Can a company sell my data?

Verdict: Not without a basis you almost never gave

“We may share data with partners” is where selling hides. Actual sale of identifiable data needs consent that names the buyers’ purposes — vague partner clauses don’t survive contact with a regulator.

There is no “sale” exception in the GDPR — transferring your data to a third party for money is just processing, needing a lawful basis. Why real sales almost always fail: consent must be specific and informed — “partners may send you offers” buried in clause 14 names no buyers, no purposes, and no free choice; legitimate interest collapses at the balancing test, because monetising your identity against strangers’ marketing interests is nobody’s reasonable expectation. Courts and DPAs have hammered the classic vehicles: address-trading, list brokers, “data enrichment” resellers, apps selling location trails.

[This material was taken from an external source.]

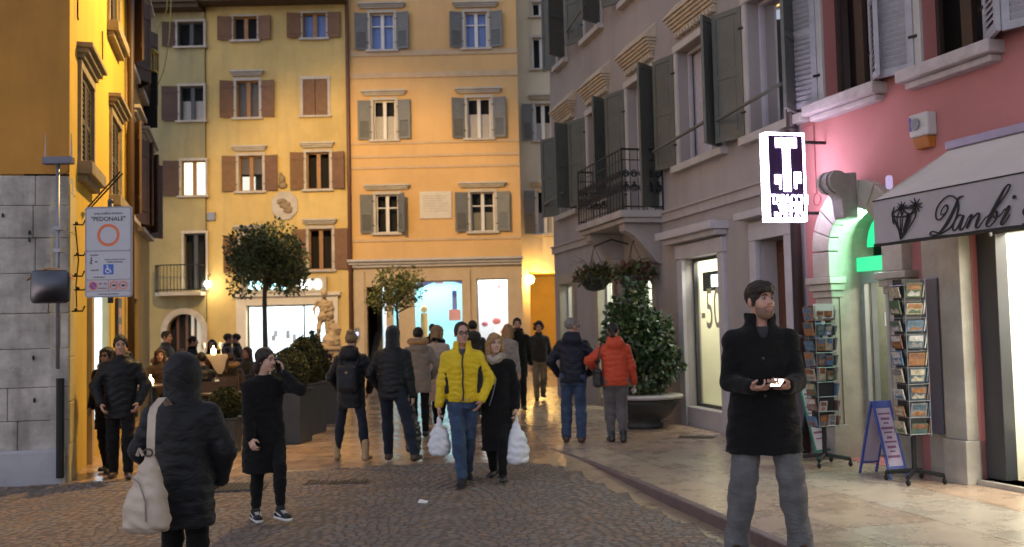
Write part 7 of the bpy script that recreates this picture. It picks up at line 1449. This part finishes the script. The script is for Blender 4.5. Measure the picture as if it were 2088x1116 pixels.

What is NOT a sale (and confuses everyone): processors working under contract (your mail provider isn’t “sold” your data — see controller vs processor), legally-required disclosures, and ad-tech’s auction model — which monetises access to you rather than handing datasets over, and gets fought through the tracking rules instead. Your counterattack when you suspect a sale: the Art. 15 access request’s sharpest field — “name the recipients or categories of recipients of my data” — the CJEU (Österreichische Post, C-154/21) held you’re entitled to named recipients on request. Then: object, demand erasure downstream (Art. 17(2) makes the seller chase its buyers), and hand the DPA a case they enjoy. Data you volunteered to a broker for payment exists as a business — but that’s your deal to make, never their default.

Verified against the sources above on 18 July 2026. Information, not legal advice.